What happened to money?
The cellist Sergei Roldugin is godfather to Putin’s oldest daughter and was responsible for introducing the president to his future wife. According to the Panama Papers, the International Media Overseas, one of the many shell companies of Roldugin’s network, finalized a contract with the shell company Delco Networks, one of the shell companies allegedly utilized to transfer the diverted Russian taxes of the Magnitsky case in early 2008.Research of the OCCRP has demonstrated that several million dollars of the presumed tax evasion case, spearheaded by Magnitsky, were transferred to the Delco company. But what happened to that money? Who received it in the end?

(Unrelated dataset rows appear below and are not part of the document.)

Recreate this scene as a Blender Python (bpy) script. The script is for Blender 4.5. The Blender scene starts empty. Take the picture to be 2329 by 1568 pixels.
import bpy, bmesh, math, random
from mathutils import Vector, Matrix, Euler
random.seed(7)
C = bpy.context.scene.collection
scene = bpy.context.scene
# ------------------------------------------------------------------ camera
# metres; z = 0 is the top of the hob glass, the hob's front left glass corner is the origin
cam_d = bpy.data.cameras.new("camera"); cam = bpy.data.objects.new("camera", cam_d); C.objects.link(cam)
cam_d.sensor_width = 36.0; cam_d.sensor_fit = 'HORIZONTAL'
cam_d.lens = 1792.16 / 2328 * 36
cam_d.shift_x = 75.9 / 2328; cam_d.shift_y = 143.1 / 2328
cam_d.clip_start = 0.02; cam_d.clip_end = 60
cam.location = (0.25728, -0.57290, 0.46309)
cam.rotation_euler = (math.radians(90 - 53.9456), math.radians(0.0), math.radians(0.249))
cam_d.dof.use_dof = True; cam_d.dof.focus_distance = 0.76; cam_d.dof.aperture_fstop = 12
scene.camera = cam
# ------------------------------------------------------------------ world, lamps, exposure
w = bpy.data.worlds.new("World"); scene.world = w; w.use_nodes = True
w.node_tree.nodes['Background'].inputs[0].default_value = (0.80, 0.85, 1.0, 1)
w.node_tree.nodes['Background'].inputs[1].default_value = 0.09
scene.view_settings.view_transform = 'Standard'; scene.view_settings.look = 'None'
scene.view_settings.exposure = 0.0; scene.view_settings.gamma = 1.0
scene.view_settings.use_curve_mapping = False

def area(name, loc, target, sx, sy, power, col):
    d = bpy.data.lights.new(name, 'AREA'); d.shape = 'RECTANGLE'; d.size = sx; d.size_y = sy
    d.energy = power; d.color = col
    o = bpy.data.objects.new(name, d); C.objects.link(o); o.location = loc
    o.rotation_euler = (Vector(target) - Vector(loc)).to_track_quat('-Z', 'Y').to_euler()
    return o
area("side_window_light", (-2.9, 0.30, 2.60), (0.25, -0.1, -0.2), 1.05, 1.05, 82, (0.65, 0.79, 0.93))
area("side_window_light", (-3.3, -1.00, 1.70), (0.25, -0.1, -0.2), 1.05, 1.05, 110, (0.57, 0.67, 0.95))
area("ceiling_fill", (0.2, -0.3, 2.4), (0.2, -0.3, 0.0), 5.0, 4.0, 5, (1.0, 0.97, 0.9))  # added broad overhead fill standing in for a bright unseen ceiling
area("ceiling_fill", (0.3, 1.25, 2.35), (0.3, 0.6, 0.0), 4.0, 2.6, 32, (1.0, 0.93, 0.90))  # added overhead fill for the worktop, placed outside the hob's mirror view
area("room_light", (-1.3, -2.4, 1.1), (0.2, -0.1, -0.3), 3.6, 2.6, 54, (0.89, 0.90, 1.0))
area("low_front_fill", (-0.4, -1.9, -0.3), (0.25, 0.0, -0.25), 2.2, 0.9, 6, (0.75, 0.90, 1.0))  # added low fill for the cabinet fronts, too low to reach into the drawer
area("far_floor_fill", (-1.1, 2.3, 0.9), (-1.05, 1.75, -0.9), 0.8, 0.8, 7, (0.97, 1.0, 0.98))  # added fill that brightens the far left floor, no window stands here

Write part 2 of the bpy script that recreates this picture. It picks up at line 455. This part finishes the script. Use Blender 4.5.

That has, to this day, not been uncovered.
As previously mentioned, the Panama Papers contain a 2008 contract set up between Delco Networks and Roldugin’s International Media Overseas. According to this contract, Roldugin’s company agreed to sell 70,000 shares of the Russian oil company Rosneft to Delco Networks for $807,800. The money was supposed to be paid from an account at the Lithuanian Ukio Bankas to a Swiss account of Roldugin’s company.
To date, Roldugin himself has not answered inquiries from Süddeutsche Zeitung’s and OCCRP regarding the presumed dealings with Delco Networks. After the first disclosures several weeks ago, he did, however, acknowledge in an interview on Russian State television, that he holds shares of Russian companies through offshore firms. He stated that nearly all profits accumulated are used to support the development of young musicians in the Saint Petersburg House of Music, as well as to buy cellos and other musical instruments.
And what did Putin have to say about these disclosures? The Russian president argued that these reports were a “provocation” and were meant to destabilize Russia, but he also agreed that the information gleaned from the Panama Papers, on which these reports are based, are “truthful.”